Page:Voltaire - Œuvres complètes Garnier tome16.djvu/305

Le texte de cette page a été corrigé et est conforme au fac-similé.
295
LIVRE SIXIÈME.


M. Fabrice[1] leur avoua que Sa Majesté suédoise avait de justes raisons de croire qu’on voulait le livrer à ses ennemis en Pologne. Le kan, le bacha et les autres, jurèrent sur leurs têtes, prirent Dieu à témoin qu’ils détestaient une si horrible perfidie ; qu’ils verseraient tout leur sang plutôt que de souffrir qu’on manquât seulement de respect au roi en Pologne ; ils dirent qu’ils avaient entre leurs mains les ambassadeurs russes et polonais, dont la vie leur répondait du moindre affront qu’on oserait faire au roi de Suède. Enfin ils se plaignirent amèrement des soupçons outrageants que le roi concevait sur des personnes qui l’avaient si bien reçu et si bien traité. Quoique les serments ne soient souvent que le langage de la perfidie, Fabrice se laissa persuader par les Turcs : il crut voir dans leurs protestations cet air de vérité que le mensonge n’imite jamais qu’imparfaitement. Il savait bien qu’il y avait eu une secrète correspondance entre le kan tartare et le roi Auguste ; mais il demeura convaincu qu’il ne s’était agi dans leur négociation que de faire sortir Charles XII des terres du Grand Seigneur. Soit que Fabrice se trompât ou non, il les assura qu’il représenterait au roi l’injustice de ses défiances. « Mais prétendez-vous le forcer à partir ? ajouta-t-il. — Oui, dit le bacha ; tel est l’ordre de notre maître. » Alors il les pria encore une fois de bien considérer si cet ordre était de verser le sang d’une tête couronnée ? « Oui, répliqua le kan en colère, si cette tête couronnée désobéit au Grand Seigneur dans son empire. »

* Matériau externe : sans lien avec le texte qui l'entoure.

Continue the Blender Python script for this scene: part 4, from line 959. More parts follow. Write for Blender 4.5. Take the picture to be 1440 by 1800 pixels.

Cependant tout étant prêt pour l’assaut, la mort de Charles XII paraissait inévitable, et l’ordre du sultan n’étant pas positivement de le tuer, en cas de résistance, le bacha engagea le kan à souffrir qu’on envoyât dans le moment un exprès à Andrinople, où était alors le Grand Seigneur, pour avoir les derniers ordres de Sa Hautesse.

M. Jeffreys et M. Fabrice ayant obtenu ce peu de relâche courent en avertir le roi ; ils arrivent avec l’empressement de gens qui apportaient une nouvelle heureuse ; mais ils furent très-froidement reçus ; il les appela médiateurs volontaires, et persista à soutenir que l’ordre du sultan et le fetfa du mufti étaient forgés, puisqu’on venait d’envoyer demander de nouveaux ordres à la Porte.

Le ministre anglais se retira, bien résolu de ne se plus mêler des affaires d’un prince si inflexible. M. Fabrice, aimé du roi, et plus accoutumé à son humeur que le ministre anglais, resta avec

  1. Tout ce récit est rapporté par M. Fabrice dans ses lettres. (Note de Voltaire.)